You could hear the sighs of relief around Stamford Bridge at the final whistle as Chelsea ended a run of three straight Premier League defeats, although none were as loud as José Mourinho’s.
Back in his usual habitat of his side’s once impregnable fortress after his one-match stadium ban, Mourinho spent the majority of the last 20 minutes of this nervy win over Norwich glued to his seat on the bench.
When the referee, Craig Pawson, finally blew for full-time to confirm Diego Costa’s second-half goal as the match winner, the Chelsea manager allowed himself a brief punch of the air in triumph before disappearing down the tunnel.
“It was bit of relief,” he admitted. “I’m not nervous on the bench, I am OK, I am fine. I think we don’t deserve the heartbeat of the last four minutes. I think we deserve to be enjoying the last three, four minutes with a two, three, 4-0 result, relaxed. But we couldn’t.”
Despite Costa’s third Premier League goal of the season, that Norwich could so easily have snatched an equaliser late on could largely be attributed to his failure to take more than one of the succession of chances that came his way. By this stage last year, the Spain international had scored 11 times in the Premier League but he looks a shadow of that player.
After side-footing over from the penalty spot having been picked out by Pedro, Costa wasted the best chance of the first half when he dallied for too long and was denied by John Ruddy in the Norwich goal. That miss was not well received in the Chelsea dugout and Mourinho must have been considering substituting his combative striker moments before the game’s key moment arrived. A quickly taken free kick from Cesc Fàbregas caught the Norwich defence cold and this time Costa found the corner of the net.
“If I had to choose somebody to score the winning goal, I would go exactly with him,” Mourinho said. “Every game that you don’t score goals, you get 5kg more. You get heavy and the pressure is there.
“In the first half he misses two chances. The second one, in the last minute, is really a big one. So it was important for him. Important for us, the result and the goal, but I think also for him.”
Yet if this does end up being a turning point in Costa and Chelsea’s season, Mourinho will know that Eden Hazard deserves just as much credit. The Belgian has looked like he has the weight of the world on his shoulders in recent months but offered a timely reminder of his quality just when Chelsea needed him..
Mourinho rose to applaud him with the rest of the home supporters when he was substituted in injury time after an energetic performance that should have created at least one goal had Costa been at his best. In the end, though, it was one moment of indecision from the well-organised Norwich defence that proved decisive, much to the chagrin of Alex Neil.
“The first thing we should do is get around the ball to stop it being taken quickly, or take the ball with us, and even then recover our positions quicker,” lamented the Norwich manager, who also felt his side could have had a penalty when Robbie Brady was felled by a fast-retreating Willian in the first half. “That little lapse in concentration ultimately cost us the match.”
After the last few results, Mourinho will be thankful that it did.

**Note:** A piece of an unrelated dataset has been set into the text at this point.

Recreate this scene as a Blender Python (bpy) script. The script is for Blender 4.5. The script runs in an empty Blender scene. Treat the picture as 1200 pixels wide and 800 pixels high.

Hazard aside, Chelsea still look a shadow of the team that won the title last season and the decision to drop César Azpilicueta and play the Brazilian teenager Kenedy out of position at left-back illustrates the depth of their problems. Branislav Ivanovic did make his first start since the 3-1 home defeat against Southampton at the beginning of October, although there seemed to be lack of cohesion in both defence and attack.
Against better sides, they will surely have to improve, although Mourinho was realistic enough to admit that they still have plenty of work to do before the season is anywhere near back on track. “We have to go game after game,” he said. “But I said already that the fourth position for me is not an impossible mission. If you ask me the title I would say impossible mission. Maybe Tom Cruise can do it,” he said with the afternoon’s first hint of a smile.
“It’s complicated because you have to recover points from four candidates. But to recover positions and points to teams that normally are in the middle of the table and to grab one of the ones that go up and will also have a little bit of a collapse for sure, because everybody will have. But match after match.”